"Posti di lavoro: non basta il Jobs Act"

Calendarizzato per oggi, il ravvio dell’esame del cosiddetto Jobs Act in Senato, viene comunque giù guardato dal mondo produttivo e dalle parti sociali senza farsi troppe illusioni. Il Jobs Act che, nel frattempo, Renzi ha trasformato in un Arbeit Akt (vista la scelta del cosiddetto “modello tedesco”) dovrebbe, dopo una sequela di annunci che si inseguono dal maggio scorso, diventare finalmente qualcosa di concreto entro fine anno.
Ambiguità. A prescindere però dai suoi contenuti (che si scelga o meno il “contratto a tutele crescenti” oppure altra forma e quali che siano le misure), il provvedimento sul quale i renziani ripongono messianica aspettativa promettendo taumaturgici effetti per l’occupazione italiana, appare già gravato, in culla, da una certa ambiguità almeno sotto due profili. Il primo è l’implicitum costituito dal fatto che, come fanno notare soprattutto le imprese, senza un concomitante o preliminare rilancio robusto della domanda di beni e servizi, attraverso una politica industriale e fiscale davvero incisiva, difficilmente il “modello tedesco” darà origine a consequenziali effetti “tedeschi” e neppure “spagnoli” in termini occupazionali. L’altro profilo è rappresentato dal fatto che, come sottolineano soprattutto i sindacati, il modello tedesco di legislazione sul lavoro funziona bene perché si tiene con un modello di Welfare altrettanto tedesco: fermarsi al primo elemento di questo binomio significa invece aumentare la precarietà più che la flessibilità.

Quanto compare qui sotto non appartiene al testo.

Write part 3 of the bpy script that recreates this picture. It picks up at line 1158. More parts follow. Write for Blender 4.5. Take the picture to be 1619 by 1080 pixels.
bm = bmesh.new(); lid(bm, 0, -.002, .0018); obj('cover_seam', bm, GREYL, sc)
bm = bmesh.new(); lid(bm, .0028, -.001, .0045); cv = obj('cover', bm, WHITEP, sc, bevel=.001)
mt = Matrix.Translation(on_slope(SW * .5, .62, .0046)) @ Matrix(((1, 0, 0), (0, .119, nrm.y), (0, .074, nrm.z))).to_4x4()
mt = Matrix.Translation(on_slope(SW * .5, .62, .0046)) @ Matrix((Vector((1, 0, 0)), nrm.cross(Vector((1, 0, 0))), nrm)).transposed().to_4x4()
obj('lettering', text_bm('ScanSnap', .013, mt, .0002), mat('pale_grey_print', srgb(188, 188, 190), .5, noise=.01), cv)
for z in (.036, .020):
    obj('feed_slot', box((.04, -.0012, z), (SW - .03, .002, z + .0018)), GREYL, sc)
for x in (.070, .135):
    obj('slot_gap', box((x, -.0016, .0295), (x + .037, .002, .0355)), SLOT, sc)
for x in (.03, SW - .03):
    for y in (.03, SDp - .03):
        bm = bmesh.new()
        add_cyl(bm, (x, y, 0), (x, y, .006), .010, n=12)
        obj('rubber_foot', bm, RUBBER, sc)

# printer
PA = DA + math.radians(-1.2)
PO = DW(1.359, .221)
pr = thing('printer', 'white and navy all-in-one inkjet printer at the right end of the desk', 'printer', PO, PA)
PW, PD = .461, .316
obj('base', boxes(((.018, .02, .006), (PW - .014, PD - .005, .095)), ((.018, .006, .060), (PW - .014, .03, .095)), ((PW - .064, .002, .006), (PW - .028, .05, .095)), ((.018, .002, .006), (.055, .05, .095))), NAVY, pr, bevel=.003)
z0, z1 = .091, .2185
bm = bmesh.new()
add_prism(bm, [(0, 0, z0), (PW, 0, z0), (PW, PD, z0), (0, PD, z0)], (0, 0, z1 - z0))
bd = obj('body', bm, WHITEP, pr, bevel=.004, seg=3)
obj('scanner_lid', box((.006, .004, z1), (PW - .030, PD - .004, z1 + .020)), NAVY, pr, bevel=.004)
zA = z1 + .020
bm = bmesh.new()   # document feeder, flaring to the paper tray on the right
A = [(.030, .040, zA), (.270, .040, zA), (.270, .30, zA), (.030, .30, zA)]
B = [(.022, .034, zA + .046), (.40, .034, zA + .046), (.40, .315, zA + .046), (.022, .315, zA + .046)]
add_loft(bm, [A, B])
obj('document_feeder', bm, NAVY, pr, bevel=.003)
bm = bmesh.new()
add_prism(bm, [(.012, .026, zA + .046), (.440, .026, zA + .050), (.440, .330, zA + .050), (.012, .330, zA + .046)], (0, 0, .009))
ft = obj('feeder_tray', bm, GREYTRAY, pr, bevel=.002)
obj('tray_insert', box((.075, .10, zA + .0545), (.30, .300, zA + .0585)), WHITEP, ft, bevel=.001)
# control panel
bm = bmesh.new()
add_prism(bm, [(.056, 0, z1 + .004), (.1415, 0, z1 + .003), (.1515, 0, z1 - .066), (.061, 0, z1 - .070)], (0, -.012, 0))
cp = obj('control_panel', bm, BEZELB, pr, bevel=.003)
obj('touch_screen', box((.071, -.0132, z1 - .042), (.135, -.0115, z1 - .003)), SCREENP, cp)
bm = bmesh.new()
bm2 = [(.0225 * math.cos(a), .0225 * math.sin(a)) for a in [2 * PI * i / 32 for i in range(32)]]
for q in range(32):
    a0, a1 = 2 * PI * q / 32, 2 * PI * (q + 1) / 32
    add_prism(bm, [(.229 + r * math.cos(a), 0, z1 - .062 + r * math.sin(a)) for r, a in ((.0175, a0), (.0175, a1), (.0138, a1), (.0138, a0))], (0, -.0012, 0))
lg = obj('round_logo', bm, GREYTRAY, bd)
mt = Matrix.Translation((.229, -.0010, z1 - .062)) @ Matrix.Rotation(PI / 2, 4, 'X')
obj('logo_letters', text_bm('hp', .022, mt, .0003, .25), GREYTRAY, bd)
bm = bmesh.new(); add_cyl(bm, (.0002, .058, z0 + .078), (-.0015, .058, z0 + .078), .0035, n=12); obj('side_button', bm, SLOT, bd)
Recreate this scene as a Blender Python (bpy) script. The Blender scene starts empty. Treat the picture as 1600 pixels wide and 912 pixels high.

Le imprese. «Per assumere - dice infatti il direttore Uib, Pier Francesco Corcione - le imprese devono poter produrre, senza eccessivi gravami, e soprattutto vendere. Occorre quindi essere in presenza, da un lato, di una fiscalità e di una burocrazia non frenanti e, dall’altro, di una domanda dinamica di beni e servizi prodotti in una prospettiva almeno a medio periodo. Quindi, da un punto di vista metodologico, prima ancora di mettere mano al Jobs Act e affrontare il pur importante problema della flessibilità, occorreva concentrarsi su quel complesso di riforme in grado di liberare le imprese da lacci e freni e stimolare la domanda che oggi è ferma nonostante l’operazione “bonus 80 euro”. In quanto poi ai contenuti (che è serio commentare solo quando essi saranno ufficiali), mi limito però a rilevare preliminarmente due incongruenze: la prima sta nel fatto che del contratto “unico” capace di superare finalmente il dualismo pubblico-privato, non si è più parlato; l’altra, nel fatto che se si vuole davvero adottare un modello tedesco, allora non lo si può fare al netto dell’articolo 18, considerato che nella legislazione di quel Paese una norma analoga non esiste, avendo i tedeschi un diverso sistema di Welfare e di tutele».
Sulla stessa linea, anche Aureliano Curini, direttore di Ain, l’associazione degli industriali novaresi. «Il dibattito in corso - dice Curini - contiene senza dubbio elementi interessanti, ma si sviluppa ancora su un piano troppo teorico. Il problema vero, per dirla con un tweet, è che il lavoro non si crea con una legge: finché non ci sarà una vera ripresa, solida e consolidata, dell’economia reale, di nuove assunzioni, che siano con contratto a termine o a tempo indeterminato a tutela crescente, non si potrà parlare se non in casi sporadici, per quanto benvenuti. Ritengo anche che debba essere data priorità alla semplificazione normativa in materia, attraverso quel Testo Unico di cui si parla da tempo. Una delle cause dei mancati investimenti, anche stranieri, in Italia è la grande incertezza sui tempi della giustizia civile, sia in tema di diritto del lavoro sia di tutela di know how e brevetti. Più che di discussioni sul "modello tedesco", quindi, in Italia è quanto mai necessaria, per aprire serie prospettive sul futuro, una radicale svolta culturale».